また、今回の事案では、その上限を超える必要がない、それだけの事案だったという判断なのかも併せて教えてください。そして、その理由も教えてください。
また、3点目に、適格性に課題のある校長等の取扱いに関する要綱についてのお話がありました。これは、市からの申請ベースがなければ、県としてこの研修を実施することができないという御答弁でありましたが、先ほど、この教頭は管理職として不適切であるというような答弁がありました。不適切ではあるけれども、適格性に課題がないので研修を実施しないということであるとすれば、もし市町村からの申請がなければ研修ができないということなのか。その場合には、県がしっかりとその制度を改めて、必要とあれば県から指導をして研修を実施できるように改めるべきでないか、お伺いをいたします。
再A 小松弥生 教育長
まず、基準についてですけれども、「事案によっては重くすることができると書いてあると、上限が何のためにあるのか分からないのではないか」との御質問ですけれども、この懲戒処分の基準は標準例ということで定めております。
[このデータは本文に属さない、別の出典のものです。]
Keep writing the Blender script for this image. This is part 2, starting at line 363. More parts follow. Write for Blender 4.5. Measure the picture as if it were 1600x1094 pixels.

個別の事案の内容によっては、標準例に掲げる処分の種類以外とすることができるということで、例えば日頃の勤務態度とか非違行為後の対応等も含めて総合的に考慮して判断するための標準例であるという定め方をしておりますので、事案によっては重くすることができるというふうにしております。
それから、「本件が上限を超えないと判断したのか」でございますけれども、本件につきましては懲戒処分の基準をまず基にし、それから同様の他県の事例などを参考といたしました。
それからもう一つ、刑事処分も行われる可能性がございます。懲戒処分と刑事処分の乖離が大きければ県教育委員会の懲戒処分にかかる裁量権の逸脱の可能性が出てくるということで、刑事処分についての情報も参考としたところでございます。
それから、教頭について、不適切であると言ったではないかということでございますが、この教頭につきまして、校長の非違行為について、それは駄目だということを進言できなかったということについて、誠に不適切であると思っております。
しかしながら、それ以外の学校運営に係ること全てについて不適切かどうかということにつきましては、市町村教育委員会の方できちんと判断をしているのだと思いますけれども、市町村立の学校では服務監督権者も市町村であるということから、市町村教育委員会の申請を待って研修を行うこととなっております。
それで、今回の件につきましては、市町村からの申請はございませんけれども、県の方からは、当該教頭について研修もできますよということは働きかけております。
今後とも、当該市町村教育委員会と、この件については、協議をしてまいりたいと考えております。それから、県が直接、市町村立学校の職員についての研修ができるようにすべきではないかということでございますけれども、その点につきましては、現在の制度のもとではできないと考えております。